Farinelli would receive some of his worst abuse during three breathless years living and performing in England during the 1730s. One writer would dub him "this Amphibious Animal", a “piping, fiddling, squeaking, quav'ring, bawling” eunuch and a "Poor Distressed Foreigner, whose Cries have a sort of a Magick Charm in them [and] who is only fit to enervate the Youth of Great Britain, by the pernicious Influence of his Unnatural Voice".
The same writer went on to ask: "is there no Spirit left in the young Fellows of the Age? No Remains of Manhood? Will they suffer the Eyes, Ears, Hearts, and Souls, of their Mistresses, to follow an Echo of Virility? … Have they no Notion of this more Visible Prostitution, this Adultery of the Mind … when a Wife is alienated from her Husband, by any pleasure whatsoever?"

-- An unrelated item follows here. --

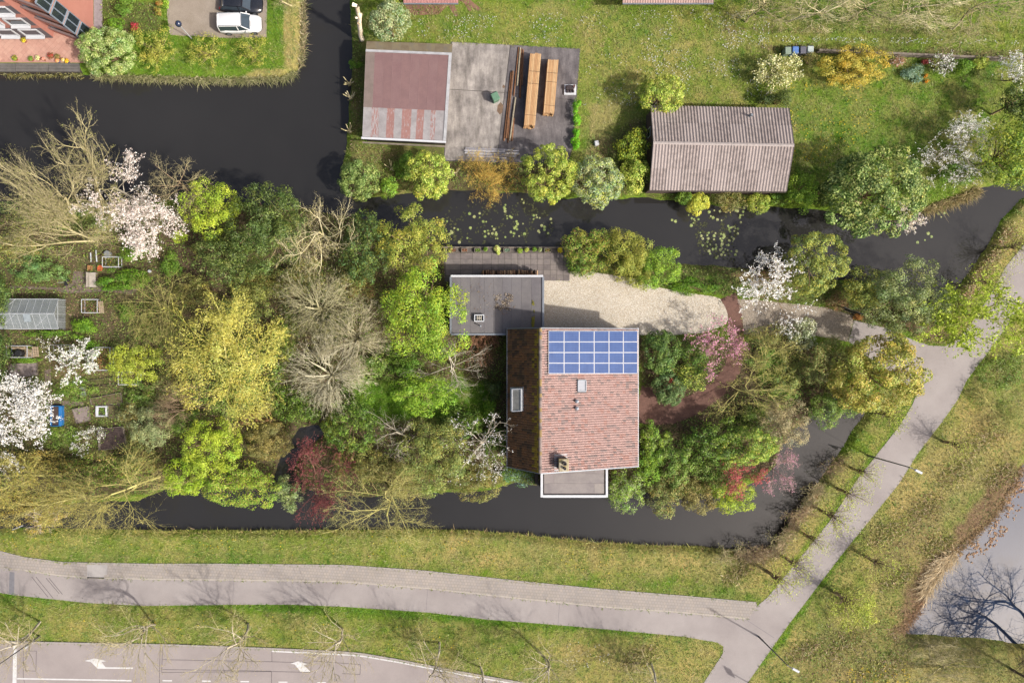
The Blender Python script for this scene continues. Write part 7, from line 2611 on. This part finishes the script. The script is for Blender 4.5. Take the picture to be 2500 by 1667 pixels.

And as for the younger generation mesmerized by this singer? They “begin the ruin of their country."
Women were particularly satirized for their seemingly slavish devotion to Farinelli as they were rumoured to fantasize deliriously about being pleasured by his tongue in more ways than one. Many were said to have bankrupted their own families by showering the singer with expensive gifts. One satirist claimed that a "Lady who had spent all her Cash in Presents to Farinelli, fell into a violent Fever; and for six or seven Days together she was perpetually raving to the People about her, and desiring them to turn that rascally Italian out of the Room. For, says she, he is incessantly singing in that corner, and won't let me get a wink of Sleep."
While there was clearly a large amount of exaggeration, overreaction, jealousy and plain humbug in these various attacks on the singer, they are still very useful in giving us an idea of the huge Farinelli mania which was sweeping the country (and much of Europe) at the time.
The biggest irony of such rumours was that their main object of scorn was anything but a “bad boy” rock star. Aside from his careful lifestyle habits, Farinelli’s amenable, modest, hard-working personality left him popular among his colleagues and he made friends wherever he went. As for being a supposedly master seducer, he showed little interest in sex or in physical relationships throughout his adult life.
Farinelli may have added an extra something to his legend by retiring from the concert stage so comparatively young – at the age of 32 – and leaving his multitude of fans hungry for more. Nor would there be any come-back tours for him in middle or old age: Farinelli would forever be enshrined in their hearts as an eternal, beautiful, androgynous youth.
He still sang professionally for another two decades, as he moved to Spain to become a personal assistant to King Philip V: his inspirational nightly singing is said to have helped the monarch recover from a severe depression. Afterwards he became a great favourite of the royal court. He was appointed private counsellor to the king and allowed to supervise the music-making in both the royal court and Madrid opera house.
He finally retired from all singing in 1759 and moved back to Bologna, living in sumptuous surroundings for the rest of his life, where he was visited by many of the great and good of Europe (including composers Mozart and Gluck, author Giacomo Casanova, and the Holy Roman Emperor Joseph II).
He died in Bologna in 1782, generously leaving his fortune to his servants, and to several relatives who had taken care of him during his final years.